One of my talents that have helped me in the role of various safety leadership positions is the ability to prioritize and execute plans. I may not be able to make a good-looking poster. I may not be able to fix or repair things around the house. I may not be able to create a fun team activity. But, by golly, I can make a dang fine list, prioritize it, and check things off of it. 🙂 HaHa
Safety people have so many competing priorities, it is so easy to become awash in the needs and requests of the organization. It is easy to find oneself treading water rather than swimming to a destination. When we get down to it, everything we do should be in the spirit of helping prevent harm to our people. When thinking about all the safety tasks in that way, everything becomes urgent and important. Yet, we have to come to terms with the fact that we cannot do it all and there is no way we can do it all right now.

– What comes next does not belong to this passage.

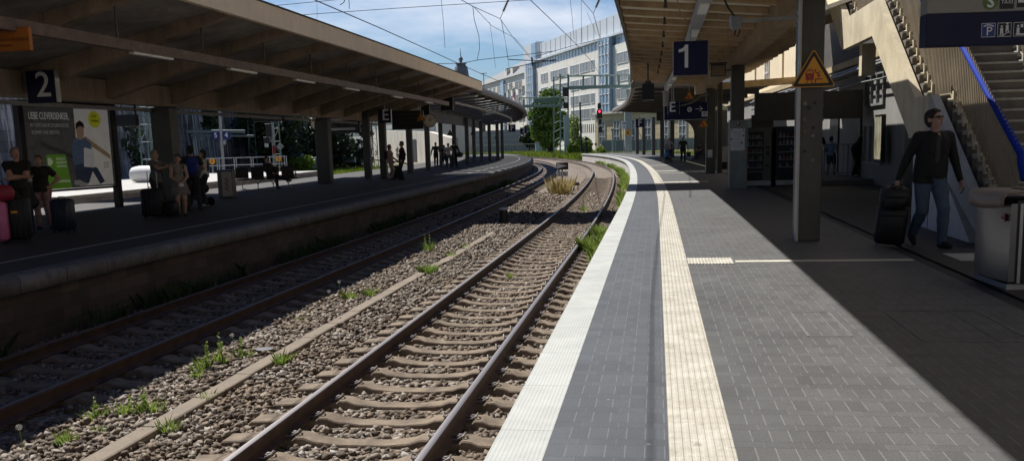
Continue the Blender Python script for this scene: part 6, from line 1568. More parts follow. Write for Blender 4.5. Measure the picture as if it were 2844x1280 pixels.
c = strip(15000, 70, 112, -30, -17, -1.2, None, 11); V, Q = blades(len(c), 0, .75, .04, 12, .7, c); tag(np_mesh('grass', V, Q, LY), kind='stuff')

# ------------------------------------------------------------------ left background
t = thing('retaining_wall', 'tall dark stone retaining wall with pale lime streaks behind the rear platform', 'wall', P(-35, 70, 0))
SW = stonewall('lime streaked stone', (.125, .13, .145), 2.2, .62, (.045, .046, .05), .95, .35)
g = MB(); g.sweep([(-34.2, -1.2), (-34.9, 9.5), (-36.5, 9.5), (-36.5, -1.2)], rng(6, 112, 4.)); g.build('wall_body', SW, t, world=True)
for Y in (30, 46, 62, 78.5, 96):
    g = MB(); g.sweep([(-33.5, -1.2), (-34.3, 8.6), (-34.85, 8.6), (-34.19, -1.2)], [Y-.8, Y+.8]); g.build('buttress', SW, t, world=True)
g = MB(); g.sweep([(-36.5, 7), (-60, 16), (-160, 42), (-160, -2), (-36.5, -2)], rng(-30, 220, 10.)); tag(g.build('sky_blocking_hill', mat('dark hill', (.04, .055, .02), .95)), kind='structure')  # unseen slope added to block skylight and deepen the shade
def ivy(label, cs, rs, n, size, m_, seed, name='ivy', cat='ivy'):
    base = Vector(cs[0]); base.z = -1
    V, Q = leaves([Vector(c)-base for c in cs], rs, n, size, seed, 1., .3); o = np_mesh(name, V, Q, m_); o.location = base; return tag(o, label, cat)
r = random.Random(4)
ivy('dark ivy curtain over the retaining wall above the fence', [at(x+r.uniform(-25, 25), y_, 92+r.uniform(-2, 4)) for x in range(700, 800, 11) for y_ in (300, 330, 360, 390, 415)], [1.3]*50, 9000, .38, LD, 11)
ivy('patch of ivy high on the stone wall left of the lamp post', [at(583+r.uniform(-8, 8), y_, 81) for y_ in (300, 318, 335, 350)], [.7]*4, 700, .3, LD, 12)
ivy('ivy creeping down the stone wall behind the billboard', [at(x+r.uniform(-15, 15), y_, 66+r.uniform(-1, 1)) for x in (95, 370, 385) for y_ in (360, 400, 430, 450)], [.55]*12, 700, .25, LD, 13)
for i, (x, Y, h_, w_, lab) in enumerate(((660, 106, 13, 4.6, 'dark tree above the retaining wall behind the platform numbers'), (830, 106, 12, 4.8, 'dark broad tree behind the lattice mast'), (905, 112, 11.5, 4.6, 'dark tree behind the thick platform column'), (965, 120, 9, 4.2, 'low dark tree behind the first warning triangle'), (745, 116, 14, 5.2, 'tall dark tree rising over the ivy curtain'))):
    p = at(x, 430, Y); tree(lab, Vector((p.x, Y, -1.2)), h_, w_, 4200, .5, LD, 30+i, .3, low=.08, clumps=34)
for i, (x, y_, Y, w_, h_, lab) in enumerate(((823, 468, 92, 1.0, .9, 'low bright green bush by the blue graffiti cabinet'), (855, 472, 90, 1.4, .8, 'spreading yellow green bush beside the lattice mast'), (1000, 445, 110, 1.6, 1.1, 'dark green bush before the shunting tracks'), (940, 440, 108, 1.8, 2.4, 'dark bush below the black display board'))):
    p = fl(x, y_, -1); V, Q = leaves([(r.uniform(-w_, w_)*.6, r.uniform(-.5, .5), r.uniform(.1, h_)) for k in range(9)], [w_*.4]*9, 1100, .22, 60+i); o = np_mesh('bush', V, Q, LY if i < 2 else LD); o.location = at(x, y_, Y); tag(o, lab, 'bush')
# fence, lamp post and round signs on the rear platform
GAL = mat('pale grey paint', (.38, .39, .40), .5)
t = thing('railing_fence', 'pale two rail fence along the end of the rear platform', 'fence', fl(560, 484)); a_, b_ = fl(560, 484), fl(795, 476); d_ = b_-a_
for k in range(6):
    g = MB()
    for e in (-.07, .07):
        p = d_*k/5+d_.normalized()*e; g.tube([p, p+Vector((0, 0, 1.12))], .03, 6)
    g.build('post', GAL, t)
for z in (.58, 1.1): g = MB(); g.tube([(0, 0, z), d_+Vector((0, 0, z))], .035, 6); g.build('rail', GAL, t)
pl = fl(622, 479)
t = thing('lamp_post', 'pale lamp post carrying blue track numbers 5 and 4', 'lamp post', pl, 0)
g = MB(); g.tube([(0, 0, 0), (0, 0, 8)], [.12, .09], 8); g.build('pole', GAL, t)
for s_, n_ in ((-1, '5'), (1, '4')):
    g = MB(); g.box((s_*.42, -.02, 2.75), (.60, .12, .55)); o = g.build('number_panel', mat('lit blue panel', (.02, .03, .16), .4), t); lettering(o, n_, .52, (s_*.40, -.083, 2.76), bold=.008)
g = MB(); g.lathe([(.05, -.25), (.2, -.2), (.2, -.1), (.05, -.05)], (.35, 0, 2.25), n=14, axis='X'); g.build('loudspeaker', GAL, t, smooth=True)
g = MB(); g.tube([(0, 0, 7.9), (.9, -.2, 8.2), (1.7, -.4, 8.2)], .05, 6); g.box((1.9, -.45, 8.2), (.8, .25, .12)); g.build('lamp_head', GAL, t)
ORN = mat('orange round sign', (.72, .30, .015), .45)
for (x, y_, Y, lab, ti) in ((589, 448, 70, 'orange round sign behind the woman in the white top', '1'), (774, 441, 72, 'orange round sign at the end of the rear fence', '1'), (1655, 401, 148, 'small orange round sign near the far red signal', '1')):
    q = at(x, y_, Y); t = thing('round_sign', lab, 'sign', q); g = MB(); g.lathe([(.001, -.02), (.22, -.018), (.22, .02), (.001, .02)], n=20, axis='Y'); g.build('plate', ORN, t); lettering(t, ti, .3, (0, -.03, 0), BLACK, bold=.01); rod(t, 0, 0, .04, -q.z-.4, .03)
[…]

It is so easy for a young professional to get tangled up in all the requirements and responsibilities. I have found it vitally important to help guide and mentor with showing methods of helping to declutter and set priorities for the work. Planning is sometimes frowned upon while doing is vastly rewarding. For us to keep ourselves functional, planning is a valuable exercise. You should be able to set a daily, weekly, monthly, quarterly, yearly, and multi-year plan. These planning processes not only help keep the safety programs on the course, but they show other leaders the larger plan that is at work to drive improvement.

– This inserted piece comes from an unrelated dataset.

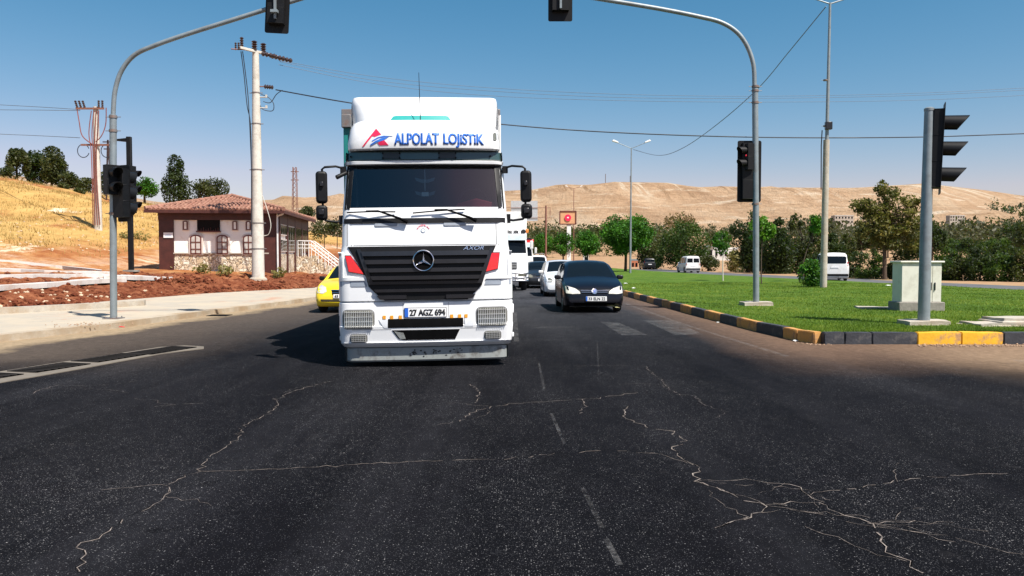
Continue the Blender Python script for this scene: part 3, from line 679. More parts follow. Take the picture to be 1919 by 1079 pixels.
def wheel_parts(parent, x, y, r, wd, side, rimmat=alloy, truck=False):
    wl = bpy.data.objects.new('wheel', None); col.objects.link(wl); wl.parent = parent; wl.location = (x, y, r)
    mt = Matrix.Rotation(R(90) * side, 3, 'Y')
    MB().lathe([(r * .62, -wd * .5), (r * .93, -wd * .5), (r, -wd * .32), (r, wd * .32), (r * .93, wd * .5), (r * .62, wd * .5), (r * .6, wd * .3), (r * .6, -wd * .3), (r * .62, -wd * .5)], 28, mt).build('tyre', rubber, wl, smooth=40)
    rm = MB(); rm.lathe([(r * .61, wd * .1), (r * .63, wd * .45), (r * .58, wd * .44), (r * .5, wd * .2), (r * .2, wd * .28), (r * .16, wd * .42), (.001, wd * .42)], 20, mt)
    for k in range(8 if truck else 5):
        a = 2 * math.pi * k / (8 if truck else 5); p = mt @ Vector((r * .18 * math.cos(a), r * .18 * math.sin(a), wd * .36)); q = mt @ Vector((r * .58 * math.cos(a), r * .58 * math.sin(a), wd * .38)); rm.tube([p, q], r * .05, 6)
    rm.build('rim', rimmat, wl, smooth=40); return wl
D0 = 131.9
def X(px): return (px - 801) / D0
def Z(py, d=11.3): return 1.55 + (485 - py) * d / F
TR = thing('semi_truck', 'white semi truck facing us with blue lettering on its sign board and teal curtain trailer', 'truck', (-1.206, 11.3, 0), R(5))
TR.rotation_euler = (0, R(-.75), R(5))
# bumper, cab shell
bl = [(.30, 1.20, .07, .16, 1.0, .05), (.36, 1.235, .0, .16, 1.0, .05), (.60, 1.25, -.03, .16, 1.0, .05), (.615, 1.25, .0, .16, 1.0, .05), (.93, 1.25, .01, .16, 1.0, .05), (.945, 1.24, .03, .16, 1.0, .05)]
mb, _ = loft(bl); bump_o = mb.build('bumper', white_paint, TR, smooth=35)
cl = [(.952, 1.235, .03, .16, 2.1, .05), (.965, 1.25, .005, .17, 2.1, .05), (1.30, 1.25, .0, .17, 2.1, .05), (1.58, 1.245, .01, .17, 2.1, .05), (1.66, 1.215, .03, .17, 2.1, .05), (1.76, 1.20, .04, .17, 2.1, .05),
      (2.08, 1.195, .075, .17, 2.1, .06), (2.16, 1.19, .09, .17, 2.1, .06), (2.29, 1.185, .12, .16, 2.1, .07), (2.45, 1.175, .19, .15, 2.1, .07), (2.65, 1.165, .28, .14, 2.1, .07), (2.84, 1.155, .365, .13, 2.1, .07),
      (2.925, 1.15, .40, .13, 2.1, .07), (3.02, 1.15, .42, .15, 2.1, .07), (3.10, 1.13, .48, .15, 2.1, .07)]
def wsk(i, j, a, b_): return 8 <= i <= 11 and 6 <= j <= 21
mb, ex = loft(cl, wsk); cab = mb.build('cab', white_paint, TR, smooth=35)
full, _ = loft(cl); tmp = full.build('tmp', white_paint); cb = bvh_of(tmp); bpy.data.objects.remove(tmp); bb_ = bvh_of(bump_o)
ws = ex.build('windscreen', wsglass, TR, smooth=60)
bmw = bmesh.new(); bmw.from_mesh(ws.data); bmesh.ops.delete(bmw, geom=[v for v in bmw.verts if not v.link_faces], context='VERTS'); bmw.to_mesh(ws.data); bmw.free()
# black surround of the windscreen and side glass
decals('windscreen_trim', cb, [[(-1.15, 2.27), (-1.07, 2.27), (-1.03, 2.93), (-1.13, 2.93)], [(1.15, 2.27), (1.06, 2.27), (1.02, 2.93), (1.13, 2.93)], [(-1.12, 2.895), (1.12, 2.895), (1.12, 2.935), (-1.12, 2.935)]], black_pl, TR, .004, .008)
for s in (-1, 1):
    mb = MB(); mb.prism([(.60, 2.25), (.74, 2.84), (1.5, 2.84), (1.5, 2.2)], 'x', s * 1.14, s * 1.183); mb.build('side_window', carglass, TR)
    mb = MB(); mb.box((s * 1.238, 1.1, .62), (.03, 1.3, .52)); mb.box((s * 1.262, .55, .40), (.05, .16, .07)); mb.box((s * 1.268, .45, .80), (.03, .10, .14)); mb.build('side_step', white_paint, TR, bevel=.012)
# cab interior
it = MB(); it.box((0, 1.75, 2.4), (2.2, .05, 1.3)); it.box((0, 1.0, 1.75), (2.2, 1.7, .05)); it.build('cab_lining', room_dark, TR)
it = MB(); it.box((0, .62, 2.18), (2.15, .5, .22)); it.build('dashboard', seat_dark, TR, bevel=.04)
it = MB(); it.prism([(.40, 2.27), (1.06, 2.27), (1.02, 2.36), (.75, 2.43), (.48, 2.36)], 'y', .36, .75); it.build('dashboard_cloth', red_cloth, TR, bevel=.01)
it = MB(); c0 = Vector((.72, .80, 2.40)); it.tube([c0 + Vector((.22 * math.cos(t), -.10 * math.sin(t), .20 * math.sin(t))) for t in [2 * math.pi * k / 24 for k in range(25)]], .016, 6); it.box(c0, (.42, .03, .04)); it.build('steering_wheel', seat_dark, TR, smooth=60)
for sx in (-.62, .68):
    it = MB(); it.box((sx, 1.55, 1.95), (.5, .16, .8)); it.build('seat', seat_dark, TR, bevel=.05)
it = MB(); it.tube([(0, .42, 2.86), (0, .42, 2.55)], .006, 5); it.box((0, .42, 2.50), (.10, .012, .06)); it.build('hanging_tag', litter_w, TR)
stk_m = M('pale_sticker', (.18, .24, .27), .5)
for zc in (2.72, 2.52): MB().prism([(.15, zc + .03), (.13, zc - .02), (.04, zc - .05), (-.04, zc - .05), (-.13, zc - .02), (-.15, zc + .03), (-.04, zc), (.04, zc)], 'y', .46, .47).build('windscreen_sticker', stk_m, TR)
# hood: seams, black strip, wipers, handles
decal('scuttle_strip', cb, [[(-1.155, 2.065), (1.155, 2.065), (1.155, 2.135), (-1.155, 2.135)]], black_pl, TR, .004, .012)
seam = []
for px in (655, 935): seam.append([(X(px) - .004, 1.75), (X(px) + .004, 1.75), (X(px) + .004, 2.06), (X(px) - .004, 2.06)])
seam.append([(-1.12, 1.745), (1.12, 1.745), (1.12, 1.753), (-1.12, 1.753)])
decals('hood_seam', cb, seam, black_matt, TR, .001)
decals('hood_handle', cb, [rrect(X(728), 2.045, .32, .045, .02), rrect(X(857), 2.045, .32, .045, .02)], M('grey_handle', (.3, .33, .38), .5), TR, .004, .01)
for (bx0, bz0, bx1, bz1, px_, pz_) in ((X(655), 2.225, X(746), 2.225, X(768), 2.075), (X(778), 2.205, X(876), 2.255, X(897), 2.085)):
    wy = lambda x, z: (cb.ray_cast(Vector((x, -20, z)), Vector((0, 1, 0)))[0] or Vector((0, .1, 0))).y
    wm = MB(); wm.tube([(bx0, wy(bx0, bz0) - .035, bz0), ((bx0 + bx1) / 2, wy(0, bz0) - .035, (bz0 + bz1) / 2 + .006), (bx1, wy(bx1, bz1) - .035, bz1)], .011, 6)
    mx_ = bx0 + (bx1 - bx0) * .62; mz = bz0 + (bz1 - bz0) * .62
    wm.tube([(mx_ - .15, wy(0, mz) - .06, mz + .012), (mx_ + .02, wy(0, mz) - .07, mz + .012), (px_ - .1, wy(0, pz_) - .06, pz_ + .05), (px_, wy(0, pz_) - .04, pz_)], [.012, .014, .02, .03], 6); wm.build('wiper', black_matt, TR, smooth=50)
decal('antenna_base', cb, [circ(-.03, 3.06, .02, 8)], black_pl, TR, 0, .02)
MB().tube([(-.06, .9, 3.5), (-.075, .9, 4.38)], [.008, .004], 5).build('antenna', black_pl, TR)
# grille
GZ = lambda py: Z(py, 11.32)
gr = decal('grille', cb, [[(X(656), 1.735), (X(690), 1.30), (X(694), 1.17), (X(707), 1.07), (X(724), .965), (X(878), .965), (X(893), 1.07), (X(906), 1.17), (X(909), 1.30), (X(934), 1.735)]], black_pl, TR, .004, .012)
for k, (za, zb_) in enumerate(((1.665, 1.60), (1.545, 1.485), (1.425, 1.37), (1.315, 1.262))):
    xa = interp(za, [(1.25, .76), (1.70, .93)]) ; xb = interp(zb_, [(1.25, .76), (1.70, .93)])
    decals('grille_slat', cb, [[(-xb + .01, zb_), (xb - .01, zb_), (xa - .01, za), (-xa + .01, za)]], black_slat, gr, .016, .05 + .004 * k, step=.2)
decal('grille_frame', cb, [[(-.97, 1.70), (-.92, 1.70), (-.75, 1.235), (.75, 1.235), (.92, 1.70), (.97, 1.70), (.80, 1.195), (-.80, 1.195)]], black_slat, gr, .016, .03)
decals('lower_grille_bar', cb, [[(-.735, 1.125), (.735, 1.125), (.71, 1.085), (-.71, 1.085)], [(-.70, 1.04), (-.28, 1.04), (-.28, .985), (-.655, .985)], [(.28, 1.04), (.70, 1.04), (.655, .985), (.28, .985)]], black_slat, gr, .016, .03)
# star badge
sy = .0; sc = (X(797), 1.525); rr_ = .142
st = MB(); st.tube([(sc[0] + rr_ * math.cos(t), -.085, sc[1] + rr_ * math.sin(t)) for t in [2 * math.pi * k / 40 for k in range(41)]], .011, 8, cap=False)
for k in range(3):
    a = R(90 + 120 * k); e = (sc[0] + rr_ * math.cos(a), sc[1] + rr_ * math.sin(a)); p = Vector((-math.sin(a), math.cos(a)))
    u = .020; st.add([(sc[0] + p.x * u, -.085, sc[1] + p.y * u), (sc[0] - p.x * u, -.085, sc[1] - p.y * u), (e[0], -.085, e[1]), (sc[0], -.105, sc[1])], [(0, 2, 3), (1, 3, 2), (0, 1, 2), (0, 3, 1)])
st.build('star_badge', chrome, gr, smooth=40)
MB().prism(circ(sc[0], sc[1], .155, 32), 'y', -.075, -.02).build('badge_disc', black_matt, gr)
text('model_name', 'AXOR', cb, X(891), 1.700, .30, .055, chrome, gr, .022, .0, .35)
# hood emblem
decal('emblem', cb, [circ(X(797), 1.955, .034, 20)], M('emblem_grey', (.25, .32, .42), .4), TR, .003, .002)
decal('emblem', cb, [circ(X(797), 1.955, .024, 20)], white_paint, TR, .006, .002)
for k, ch in enumerate('ÖZGEBELEN'):
    a = R(152 - k * 15.5); text('hood_lettering', ch, cb, X(797) + .093 * math.cos(a), 1.945 + .083 * math.sin(a), .016, .022, red_ink, TR, .003, .03)
# corner lamps (red) with black lips
for s in (-1, 1):
    pl = [(X(652), 1.605), (X(662), 1.605), (X(686), 1.345), (X(658), 1.385)] if s < 0 else [(X(906), 1.345), (X(926), 1.625), (X(940), 1.625), (X(936), 1.40)]
    cxx = sum(p[0] for p in pl) / 4; czz = sum(p[1] for p in pl) / 4
    decal('lamp_surround', cb, [[(cxx + (x - cxx) * 1.10, czz + (z - czz) * 1.08) for x, z in pl]], black_pl, TR, .003, .006, step=.05)
    decal('corner_lamp', cb, [pl], red_lens, TR, .010, .016, step=.05)
    decal('corner_step', cb, [[(s * .86, 1.245), (s * 1.22, 1.245), (s * 1.22, 1.17), (s * .83, 1.17)]], M('grey_step', (.32, .36, .42), .5), TR, .003, .004)
    decal('cheek_panel', cb, [[(s * 1.235, 1.66), (s * 1.17, 1.66), (s * 1.17, 1.30), (s * .88, 1.30), (s * .85, 1.255), (s * 1.235, 1.255)]], white_paint, TR, .001, .018, step=.05)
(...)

I am a big fan of the bullet journal. My iPad, the GoodNotes app, and my Apple pencil have been amazing tools to help me improve the way I organize. During meetings or while performing work, I will take notes of items to remember or to act on. A blue circle is around a bullet is something I want to learn more about or research. A red square means that it is something I have to act on. A green highlight means that I have completed the task. I like that it is both visual and color-coded.

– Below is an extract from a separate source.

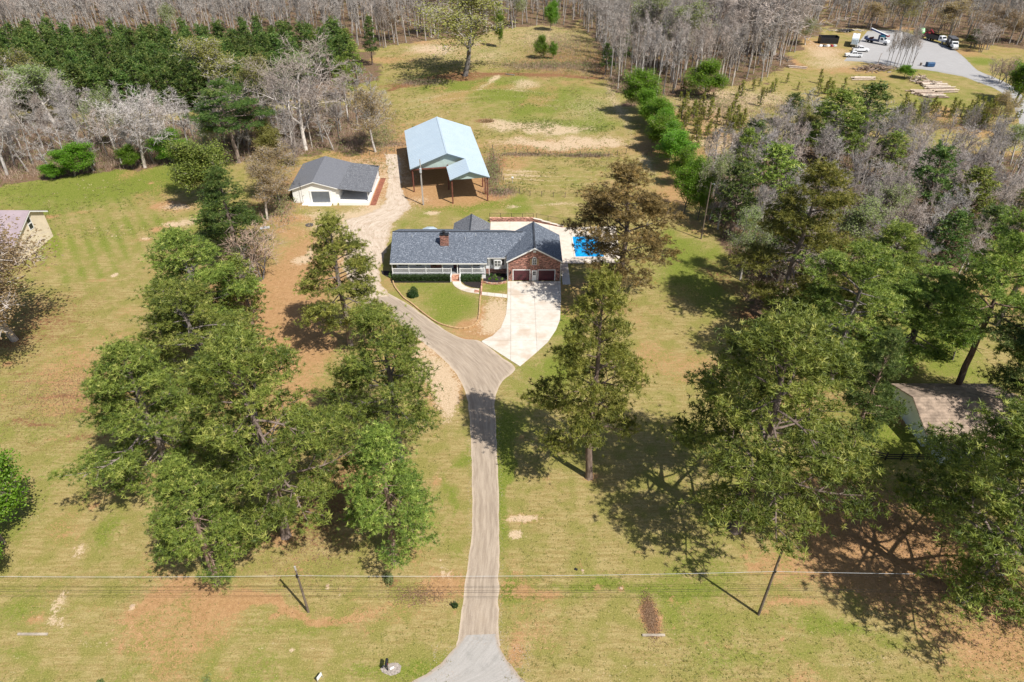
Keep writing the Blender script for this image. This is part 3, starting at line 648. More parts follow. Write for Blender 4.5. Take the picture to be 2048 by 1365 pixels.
def near_of(px, py):
    spots = [((500,640),'in the left tree row below the dense dark pine'),((455,470),'at the corner of the bright field beside the dense dark pine'),((1900,540),'above the old shed at the near side of the right wood'),((1480,400),'behind the right lawn at the near side of the right wood'),((1650,320),'at the top of the right wood below the wild pines'),((1760,440),'in the middle of the right wood'),((1900,430),'in the right wood near the right edge'),((1850,280),'at the far side of the right wood below the log piles'),((1230,130),'at the back field side of the tall middle wood'),((1340,130),'inside the tall middle wood'),((690,190),'at the right end of the planted pine stand'),((720,120),'by the back field left of the lone tree'),((330,190),'in the left wood below the planted pines'),((120,240),'in the left wood near the left edge'),((530,270),'behind the white garage'),((550,420),'in the scrub left of the white garage'),((980,70),'behind the back field'),((1800,70),'behind the parking lot'),((1960,80),'right of the trucks behind the lot'),((1610,100),'beside the dirt yard'),((2010,300),'at the right edge above the right wood'),((1700,520),'in the gap among the tall right pines'),((1570,250),'among the wild pines of the brush field'),((330,80),'in the wood behind the planted pines')]
    return min(spots, key=lambda q: (q[0][0]-px)**2+(2*(q[0][1]-py))**2)[1]
BIG = [  # base x, base y, top y, crown width, variant, needle tint, label
 (430,695,470,200,1,None,'tall pine left of the red earth track with a pale trunk showing in a gap'),
 (425,800,585,225,5,None,'broad pine between the tall left pine and the dense pine clump below it'),
 (345,950,690,235,1,None,'leftmost pine of the big clump, its low limbs over the tan lawn'),
 (572,1072,705,300,5,None,'huge pine with a thick dark trunk foot standing in red needles left of the drive'),
 (435,1165,935,215,3,None,'lowest pine of the left clump, hanging over the two power lines'),
 (800,915,640,235,0,None,'upper pine close left of the straight drive, over the sandy ground'),
 (790,1125,870,215,3,None,'lower pine close left of the drive with a small bush at its foot'),
 (700,690,437,185,3,'y','lone yellowish pine in front of the left end of the long house'),
 (1178,955,560,225,3,'y','slim tall pine with a bare dark trunk foot right of the drive'),
 (1470,1060,668,350,5,None,'broad spreading pine above the long branching shadow on the right lawn'),
 (1553,645,332,215,1,'y','tall yellowish pine at the edge of the right wood beside the shaded lawn'),
 (1655,770,505,225,5,None,'round headed pine behind the broad spreading pine of the right lawn'),
 (1900,800,500,200,4,None,'pine with a leaning reddish trunk behind the old shed'),
 (1992,650,425,160,4,None,'open pine with dark forked limbs at the right edge of the picture'),
 (1925,1195,850,400,5,None,'dark leaning pine over the red needle ground at the lower right'),
 (1800,735,540,210,1,None,'pine whose crown closes the gap between the round headed pine and the leaning one'),
 (2040,1040,790,250,5,None,'pine in front of the old shed, screening the right half of its walls'),
 (1745,640,455,170,0,None,'pine at the front of the right wood behind the round headed pine'),
 (2040,880,640,235,2,'d','pine beside the right end of the old shed, half over its roof'),
]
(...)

I can import documents and take photos to add to my notes. Some nice premade calendars can be imported and use hyperlinks to take you to various sections of the notes. Generally speaking, I will create a notebook per year and have it roll for the whole calendar.
Having it all digitally prevents me from having volumes of notebooks sitting around as I used to have. I am a lefty, so digital pens assure I do not smear ink all over the notebook or my hands. It has done nothing to improve my handwriting, though. :-). The digital notebook is also backed up to the cloud and has various search features and cross-functional ability to other apps. Over the years, I have tried various forms of apps and methods to help me stay organized and on track. The use of the bullet journal has been just one part of the total process.
I expected this blog post to be encompassing many tools that I use regularly to keep myself on track. These are also tools that I love teaching to others. I was only able to make it through one tool in this post which is a strong indicator of how much I do like organizing and time management. Anyone else an INTJ? As we continue this journey of being safety mentors, it seems that we will be exploring more time management and prioritization tools together. Are you as excited as I am?